EXCERPTED DATA →

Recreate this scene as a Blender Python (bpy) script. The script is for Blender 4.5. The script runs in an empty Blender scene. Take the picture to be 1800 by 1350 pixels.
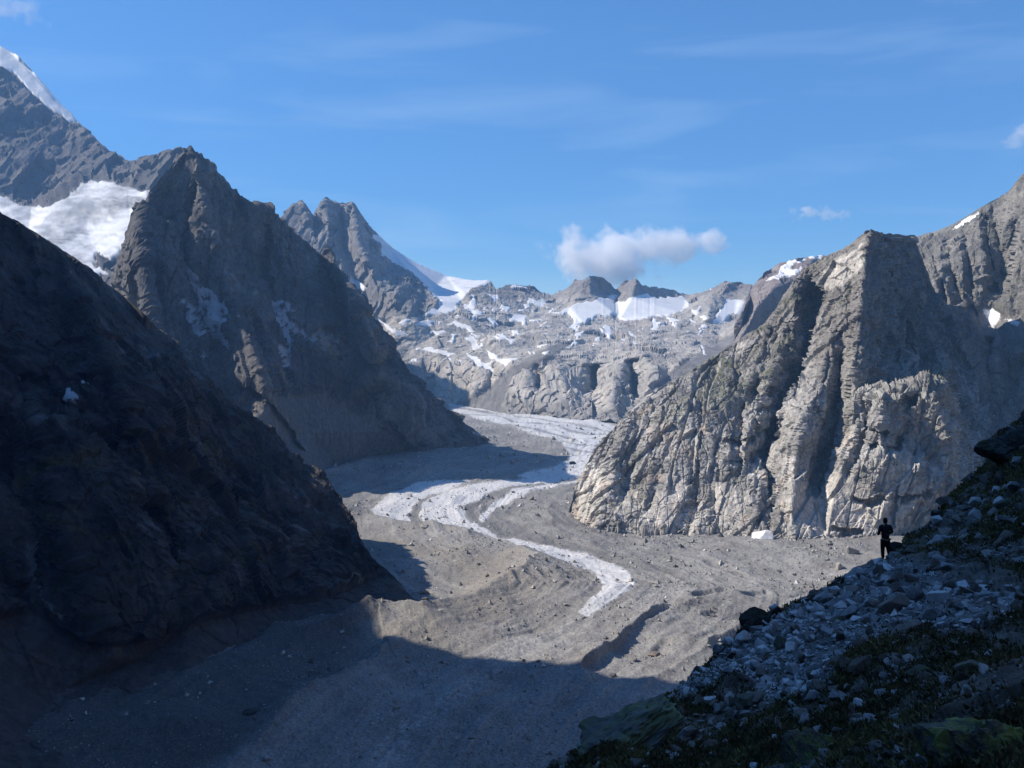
import bpy, bmesh, math, random, time
import numpy as np
from mathutils import Vector, Matrix, Euler
from mathutils.geometry import delaunay_2d_cdt
T0 = time.time()
random.seed(7); np.random.seed(7)
SC = bpy.context.scene
COL = SC.collection

# ------------------------------------------------------------------ camera, world, sun, exposure
F = 1729.0                     # focal length in photograph pixels (1800 wide)
CU, CV = 900.0, 675.0
PITCH = math.atan(55.0 / F)
CAMZ = 200.0
FWD = np.array([0, math.cos(PITCH), -math.sin(PITCH)])
UPV = np.array([0, math.sin(PITCH), math.cos(PITCH)])
CAMP = np.array([0, 0, CAMZ])
SUN_EL = math.radians(40.0)
SUN_PHI = math.radians(10.0)   # how far beyond the straight left the sun stands
SDIR = np.array([-math.cos(SUN_EL) * math.cos(SUN_PHI), math.cos(SUN_EL) * math.sin(SUN_PHI), math.sin(SUN_EL)])
SUN_STRENGTH = 5.0
SKY_STRENGTH = 0.09
HAZE_DENSITY = 6.5e-5

cam_d = bpy.data.cameras.new('camera')
cam_d.sensor_width = 36.0
cam_d.lens = F / 1800.0 * 36.0
cam_d.clip_start = 0.3
cam_d.clip_end = 60000.0
cam = bpy.data.objects.new('camera', cam_d)
COL.objects.link(cam)
cam.location = CAMP
cam.rotation_euler = (math.pi / 2 - PITCH, 0, 0)
SC.camera = cam

world = bpy.data.worlds.new('World')
SC.world = world
world.use_nodes = True
wn = world.node_tree.nodes; wl = world.node_tree.links
wn.clear()
w_out = wn.new('ShaderNodeOutputWorld')
w_bg = wn.new('ShaderNodeBackground')
w_sky = wn.new('ShaderNodeTexSky')
w_sky.sky_type = 'NISHITA'
w_sky.sun_disc = False
w_sky.sun_elevation = SUN_EL
w_sky.sun_rotation = math.atan2(SDIR[0], SDIR[1])
w_sky.altitude = 2000.0
w_sky.air_density = 1.3
w_sky.dust_density = 0.35
w_sky.ozone_density = 10.0
w_bg.inputs['Strength'].default_value = SKY_STRENGTH
# thin cirrus veils across the sky
tc = wn.new('ShaderNodeTexCoord')
mp = wn.new('ShaderNodeMapping'); mp.inputs['Scale'].default_value = (1.6, 1.6, 11.0)
mp.inputs['Rotation'].default_value = (0.06, -0.05, 0)
nz = wn.new('ShaderNodeTexNoise'); nz.inputs['Scale'].default_value = 2.1; nz.inputs['Detail'].default_value = 7; nz.inputs['Roughness'].default_value = 0.52
nz.inputs['Distortion'].default_value = 0.5
rp = wn.new('ShaderNodeValToRGB')
rp.color_ramp.elements[0].position = 0.50; rp.color_ramp.elements[0].color = (0, 0, 0, 1)
rp.color_ramp.elements[1].position = 0.78; rp.color_ramp.elements[1].color = (0.26, 0.26, 0.26, 1)
mxw = wn.new('ShaderNodeMix'); mxw.data_type = 'RGBA'
mxw.inputs['B'].default_value = (5.0, 6.6, 8.0, 1)
wl.new(tc.outputs['Generated'], mp.inputs['Vector']); wl.new(mp.outputs['Vector'], nz.inputs['Vector'])
wl.new(nz.outputs['Fac'], rp.inputs['Fac']); wl.new(rp.outputs['Color'], mxw.inputs['Factor'])
hs = wn.new('ShaderNodeHueSaturation'); hs.inputs['Saturation'].default_value = 1.12; hs.inputs['Value'].default_value = 1.10
wl.new(w_sky.outputs['Color'], hs.inputs['Color']); wl.new(hs.outputs['Color'], mxw.inputs['A'])
wl.new(mxw.outputs['Result'], w_bg.inputs['Color']); wl.new(w_bg.outputs['Background'], w_out.inputs['Surface'])

sun_d = bpy.data.lights.new('sun', 'SUN')
sun_d.energy = SUN_STRENGTH
sun_d.angle = math.radians(0.5)
sun_d.color = (1.0, 0.90, 0.77)
sun = bpy.data.objects.new('sun', sun_d)
COL.objects.link(sun)
sun.rotation_euler = Vector(SDIR).to_track_quat('Z', 'Y').to_euler()

SC.view_settings.view_transform = 'Standard'
SC.view_settings.look = 'None'
SC.view_settings.exposure = 0.52
SC.view_settings.gamma = 1.0
SC.view_settings.use_curve_mapping = False
SC.render.engine = 'CYCLES'
SC.cycles.max_bounces = 12
SC.cycles.diffuse_bounces = 1
SC.cycles.volume_bounces = 10
SC.cycles.volume_step_rate = 2.0
SC.cycles.transparent_max_bounces = 8

# ------------------------------------------------------------------ pixel <-> place helpers
def raypt(u, v, d):
    u = np.asarray(u, float); v = np.asarray(v, float); d = np.asarray(d, float)
    a = (u - CU) / F; b = (CV - v) / F
    x = d * a
    y = d * (FWD[1] + b * UPV[1])
    z = CAMZ + d * (FWD[2] + b * UPV[2])
    return np.stack([x, y, z], -1)

GR0, GRK = 1500.0, 0.04
def ground_base(y):
    y = np.asarray(y, float)
    return np.where(y > GR0, GRK * (np.minimum(y, 3600) - GR0), 0.0)

def gd(v):
    """distance at which the sight line through row v meets the valley floor"""
    v = np.maximum(np.asarray(v, float), 622.0)
    d = CAMZ * F / (v - 620.0)
    d2 = (CAMZ + GRK * GR0) * F / (np.maximum(v, 560.0) - 620.0 + GRK * F)
    return np.where(d > GR0, d2, d)

def gp(u, v):
    p = raypt(u, v, gd(v))
    return p

# ------------------------------------------------------------------ noise
_rs = np.random.RandomState(3)
_perm = np.concatenate([_rs.permutation(4096)] * 2).astype(np.int32)
_gr = _rs.normal(size=(4096, 3)).astype(np.float32); _gr /= np.linalg.norm(_gr, axis=1)[:, None]
_rnd = _rs.rand(4096, 8).astype(np.float32)
def _h(ix, iy, iz):
    return _perm[(_perm[(_perm[ix & 4095] + iy) & 4095] + iz) & 4095]
def perlin(p, scale=1.0, seed=0):
    p = (np.asarray(p, np.float32) / scale + seed * 17.31)
    i = np.floor(p).astype(np.int32); f = p - i
    w = f * f * f * (f * (f * 6 - 15) + 10)
    ix, iy, iz = i[..., 0], i[..., 1], i[..., 2]
    fx, fy, fz = f[..., 0], f[..., 1], f[..., 2]
    out = 0
    for dx in (0, 1):
        wx = w[..., 0] if dx else 1 - w[..., 0]
        for dy in (0, 1):
            wy = w[..., 1] if dy else 1 - w[..., 1]
            for dz in (0, 1):
                wz = w[..., 2] if dz else 1 - w[..., 2]
                g = _gr[_h(ix + dx, iy + dy, iz + dz)]
                out = out + wx * wy * wz * (g[..., 0] * (fx - dx) + g[..., 1] * (fy - dy) + g[..., 2] * (fz - dz))
    return out * 1.5
def fbm(p, scale, octs=4, seed=0, gain=0.5):
    s = 0; a = 1.0; t = 0
    for k in range(octs):
        s = s + a * perlin(p, scale / 2 ** k, seed + k * 3); t += a; a *= gain
    return s / t * 1.3
def ridged(p, scale, octs=4, seed=0, gain=0.5):
    s = 0; a = 1.0; t = 0
    for k in range(octs):
        s = s + a * (1 - 2 * np.abs(perlin(p, scale / 2 ** k, seed + k * 3))); t += a; a *= gain
    return s / t
def facet(p, scale, seed=0, tilt=0.8, jit=0.9):
    """broken rock: every cell is a tilted plane of its own; returns about -1..1, plus the cell number"""
    p = (np.asarray(p, np.float32) / scale + seed * 11.7)
    b = np.floor(p - 0.5).astype(np.int32)
    best = np.full(p.shape[:-1], 1e9, np.float32); off = np.zeros_like(best); cid = np.zeros(best.shape, np.int32)
    for dx in (0, 1):
        for dy in (0, 1):
            for dz in (0, 1):
                cx, cy, cz = b[..., 0] + dx, b[..., 1] + dy, b[..., 2] + dz
                h = _h(cx, cy, cz); r = _rnd[h]
                qx = p[..., 0] - (cx + 0.5 + (r[..., 0] - .5) * jit)
                qy = p[..., 1] - (cy + 0.5 + (r[..., 1] - .5) * jit)
                qz = p[..., 2] - (cz + 0.5 + (r[..., 2] - .5) * jit)
                d = qx * qx + qy * qy + qz * qz
                o = (r[..., 3] - .5) * 1.0 + tilt * (qx * (r[..., 4] - .5) + qy * (r[..., 5] - .5) + qz * (r[..., 6] - .5)) * 2
                m = d < best
                best = np.where(m, d, best); off = np.where(m, o, off); cid = np.where(m, h, cid)
    return off, cid
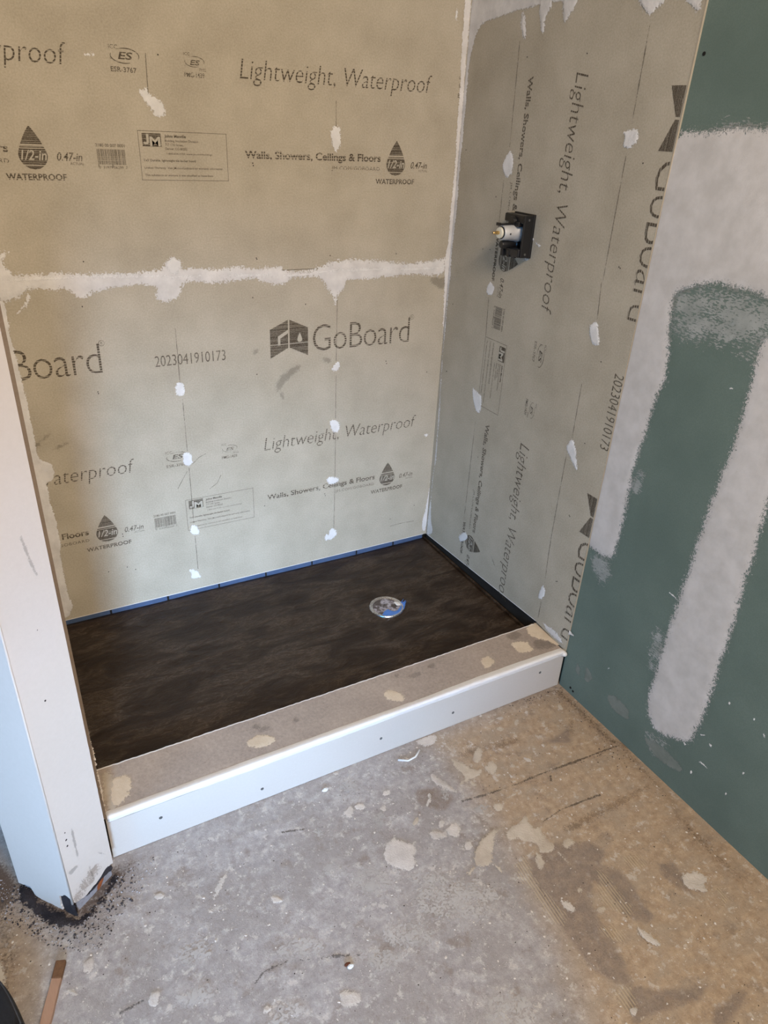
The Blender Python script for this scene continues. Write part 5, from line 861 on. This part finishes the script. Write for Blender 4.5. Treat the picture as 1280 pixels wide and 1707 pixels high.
 ([(-0.5433, -1.1713), (-0.5668, -1.1892), (-0.6153, -1.1683), (-0.6605, -1.147), (-0.6886, -1.1114), (-0.6751, -1.0887), (-0.6588, -1.0653), (-0.6084, -1.0815), (-0.5672, -1.1106), (-0.5286, -1.1465)], PLASTER_FAINT), ([(-0.61, -1.3761), (-0.6372, -1.3772), (-0.662, -1.3754), (-0.6832, -1.36), (-0.6802, -1.3388), (-0.6766, -1.3172), (-0.6512, -1.3102), (-0.6266, -1.3191), (-0.601, -1.3315), (-0.6038, -1.3544)], PLASTER_FAINT), ([(-0.6888, -1.17), (-0.7102, -1.1731), (-0.7331, -1.1708), (-0.7605, -1.1601), (-0.77, -1.142), (-0.7774, -1.1249), (-0.7628, -1.1162), (-0.7362, -1.124), (-0.7083, -1.1328), (-0.6949, -1.1519)], PLASTER_FAINT), ([(-1.2713, -0.937), (-1.2764, -0.9423), (-1.2825, -0.9455), (-1.2853, -0.939), (-1.2872, -0.9324), (-1.2849, -0.9235), (-1.279, -0.9197), (-1.273, -0.916), (-1.269, -0.9212), (-1.2692, -0.9292)], PLASTER_W), ([(-1.3037, -0.9717), (-1.3061, -0.9716), (-1.31, -0.9687), (-1.3144, -0.9652), (-1.3165, -0.9613), (-1.3169, -0.9588), (-1.3157, -0.9575), (-1.3114, -0.961), (-1.3074, -0.9645), (-1.3042, -0.9689)], PLASTER_W), ([(-0.6853, -0.7409), (-0.6892, -0.7436), (-0.6941, -0.7433), (-0.6995, -0.7423), (-0.7011, -0.7374), (-0.7011, -0.7331), (-0.6986, -0.7292), (-0.6932, -0.7303), (-0.6882, -0.7316), (-0.6852, -0.736)], PLASTER_W), ([(-0.5945, -1.0956), (-0.6055, -1.0977), (-0.6276, -1.0913), (-0.6515, -1.0731), (-0.6732, -1.0558), (-0.6775, -1.0435), (-0.6592, -1.0468), (-0.6393, -1.0509), (-0.6132, -1.0691), (-0.598, -1.085)], PLASTER_FAINT),
 ([(-1.428, -0.842), (-1.4131, -0.8543), (-1.41, -0.8803), (-1.4127, -0.9069), (-1.4212, -0.8915), (-1.4366, -0.8609)], PLASTER),
]
for pts, mt in SPL:
    big = max(max(p[0] for p in pts) - min(p[0] for p in pts), max(p[1] for p in pts) - min(p[1] for p in pts))
    patch('plaster_splash', FLOOR, pts, mt, floor, thick=0.0009 if mt is not PLASTER_FAINT else 0.0002, feather=(0.0022 if big < 0.03 else 0.0035) if mt is not PLASTER_FAINT else 0.012, base=0.0009, cmax=1.4 if mt is not PLASTER_FAINT else 0.6, wob=1.6)
# cracks and stains
for pts, w_ in (([(-0.0131, -0.9725), (-0.1093, -0.9666), (-0.2535, -0.9556), (-0.3251, -0.9539), (-0.3911, -0.9481), (-0.4677, -0.9363)], 0.0035), ([(-0.7729, -0.8587), (-0.8163, -0.8438), (-0.8663, -0.8289)], 0.0012), ([(-0.8327, -1.1368), (-0.8733, -1.1184), (-0.9155, -1.1041), (-0.9555, -1.086), (-1.0012, -1.084), (-1.0226, -1.0961)], 0.0016), ([(-1.2436, -1.0371), (-1.2272, -1.0349), (-1.2029, -1.0345)], 0.003), ([(-0.2322, -0.9702), (-0.2429, -0.9828)], 0.003), ([(-0.3342, -1.0637), (-0.2758, -1.0572), (-0.1641, -1.0662)], 0.0025)):
    patch('crack', FLOOR, line(pts, w_), CRACK, floor, thick=0, feather=0.0018, base=0.0008, step=0.0016, wob=1.5, cmax=0.8, smooth=False)
for pts in ([(-0.0636, -0.8489), (-0.0593, -0.851), (-0.0899, -0.8877), (-0.0942, -0.8856)], [(-0.3039, -1.0996), (-0.2091, -1.094), (-0.1188, -1.0981), (-0.0376, -1.0959), (-0.0432, -1.1049), (-0.1289, -1.1081), (-0.2058, -1.11), (-0.296, -1.1104)], [(-0.0168, -0.9551), (0.0111, -0.9776), (0.0045, -0.9965), (-0.0091, -0.981)], [(-0.4028, -0.8142), (-0.2497, -0.8324), (-0.2269, -0.8525), (-0.3803, -0.8337)]):
    patch('dirt_stain', FLOOR, pts, STAIN, floor, thick=0, feather=0.010, base=0.0007, cmax=0.6)
# black rotten dirt around the foot of the stub wall
patch('black_grime', FLOOR, [(-1.3761, -0.7079), (-1.3558, -0.7238), (-1.3474, -0.749), (-1.3391, -0.7737), (-1.3152, -0.7992), (-1.2994, -0.8178), (-1.2847, -0.8358), (-1.2596, -0.8274), (-1.2282, -0.8051), (-1.2046, -0.7685), (-1.1992, -0.7771), (-1.2124, -0.7991), (-1.2424, -0.8227), (-1.2734, -0.8467), (-1.3045, -0.8411), (-1.3314, -0.8198), (-1.3555, -0.7787), (-1.3735, -0.7427)], TAR, floor, thick=0.002, feather=0.010, base=0.0008, cmax=0.9)
# crumbs: nobody could count them
def crumbs(name, n, area_pts, mat, r0, r1, seed, dens=None, zmax=0.6):
    rn = random.Random(seed); P = np.array(area_pts); lo = P.min(0); hi = P.max(0); V = []; F_ = []; got = 0
    while got < n:
        x = rn.uniform(lo[0], hi[0]); y = rn.uniform(lo[1], hi[1])
        if sdist(area_pts, np.array([x]), np.array([y]))[0] < 0: continue
        if dens and rn.random() > dens(x, y): continue
        r = r0 + (r1 - r0) * rn.random() ** 3; th = rn.uniform(0, 3.14); e = rn.uniform(0.4, 1.0); k = len(V); m_ = 5; c_, s_ = math.cos(th), math.sin(th)
        for i in range(m_):
            a_ = 6.283 * i / m_ + rn.uniform(-.4, .4); px_, py_ = r * math.cos(a_), r * e * math.sin(a_); V.append((x + px_ * c_ - py_ * s_, y + px_ * s_ + py_ * c_, 0.0001))
        V.append((x, y, r * zmax + 0.0006)); F_ += [(k + i, k + (i + 1) % m_, k + m_) for i in range(m_)]; got += 1
    return tag(mesh(name, V, F_, mat, floor), kind='stuff')
vis = [(-1.1893, -0.7494), (-0.016, -0.7459), (-0.0131, -1.4022), (-0.2458, -1.5698), (-1.4236, -0.9619), (-1.4107, -0.7507), (-1.3529, -0.8062), (-1.2847, -0.8512)]
crumbs('white_crumbs', 1100, vis, speckled('pale_crumb', sr(214, 206, 196), sr(190, 180, 168), 300, 40), 0.0006, 0.0034, 21, zmax=0.25)
crumbs('dark_crumbs', 900, vis, speckled('dark_crumb', sr(70, 58, 48), sr(46, 38, 32), 300, 40), 0.0004, 0.0017, 22, zmax=0.3)
foot = [(-1.3783, -0.7096), (-1.3486, -0.7621), (-1.316, -0.8054), (-1.2854, -0.8406), (-1.2465, -0.8138), (-1.2034, -0.7749), (-1.1194, -0.7615), (-1.1574, -0.8241), (-1.2112, -0.8653), (-1.2512, -0.9083), (-1.3108, -0.89), (-1.3651, -0.8255), (-1.4307, -0.7406), (-1.4471, -0.6346)]
crumbs('foot_rubble', 900, foot, TARC := speckled('black_crumb', (0.02, 0.017, 0.017), (0.06, 0.05, 0.05), 300, 40), 0.0006, 0.0034, 23, lambda x, y: math.exp(-(math.hypot(x + 1.29, y + 0.80) / 0.11) ** 2))
crumbs('pale_rubble', 800, foot, speckled('grey_crumb', sr(170, 166, 166), sr(140, 134, 130), 300, 40), 0.0006, 0.0028, 24)
crumbs('corner_dirt', 260, [(-0.2161, -0.7362), (0.0017, -0.7304), (0.0006, -0.9156), (-0.0038, -1.0247), (-0.0228, -1.1738), (-0.0546, -1.1487), (-0.0368, -0.9542), (-0.0477, -0.7826), (-0.1873, -0.7769)], TARC, 0.0005, 0.0022, 25)
crumbs('corner_dirt', 60, [(-0.1498, -0.9678), (-0.0368, -0.9542), (-0.0168, -0.9969), (-0.0665, -1.0659), (-0.133, -1.013)], TARC, 0.0007, 0.0024, 26)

EXERCISE DIRECTIONS → Reproduce the material above exactly, first line through the line that contains "COL = SC.collection", minus the pictures.

RESULT →
Recreate this scene as a Blender Python (bpy) script. The script is for Blender 4.5. The script runs in an empty Blender scene. Take the picture to be 1800 by 1350 pixels.
import bpy, bmesh, math, random, time
import numpy as np
from mathutils import Vector, Matrix, Euler
from mathutils.geometry import delaunay_2d_cdt
T0 = time.time()
random.seed(7); np.random.seed(7)
SC = bpy.context.scene
COL = SC.collection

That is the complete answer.